Elliot Wave with SMA
If a negative Elliott Wave signal is seen at the same time as a 50-day simple moving average that suggests downward momentum, this might reinforce the assumption that a price decrease is expected in the near future. On the other hand, if the Elliott Wave signal is positive and there is upward momentum in combination with the 50-day simple moving average, this may encourage a bullish trend on that currency pair.
Elliot Wave with MACD
The MACD line may be used to assist in locating the third wave of a five-wave structure. The third wave is often the longest and strongest wave of the structure.

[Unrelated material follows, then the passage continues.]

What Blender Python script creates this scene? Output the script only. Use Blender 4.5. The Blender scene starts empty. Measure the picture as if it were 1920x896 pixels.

Traders may use this to their advantage in order to recognize a five-wave structure while it is forming rather than after the pattern has been properly developed.
Benefits and Drawbacks of This Strategy
Although the Elliot Wave theory is quite popular, you shouldn’t just follow it because everyone else is following it too. It’s best to properly understand its pros and cons before making any decisions. Here are the benefits and drawbacks of this trading strategy:
Benefits
The Elliott Wave Theory provides value because it gives a framework for arranging information on price movement into graphical representations that are simple and easy to comprehend. Even inexperienced traders are able to start using this theory to guide their decision-making if they have a solid knowledge of the theory’s underlying laws. On the other hand, the fact that Elliott Wave trading is so common is an asset in and of itself. Its importance to forex trading is increased when a big number of traders are studying these patterns and trading based on the information.
Drawbacks
Despite its many benefits, the Elliott Wave Theory does have several shortcomings that can make trade analysis more difficult and result in incorrect assumptions being drawn. In contrast to the precise ratios and thresholds that traders may keep an eye out for when using Fibonacci patterns and other comparable methods, the identification of patterns using Elliott Wave Theory is more up to interpretation. Traders are responsible for independently recognizing these patterns, and the price fluctuations that indicate the beginning and ending of a wave can be interpreted in a variety of different ways depending on the trader. As a result of this, some critics of the theory believe that it is too unpredictable to provide reliable direction in the financial markets.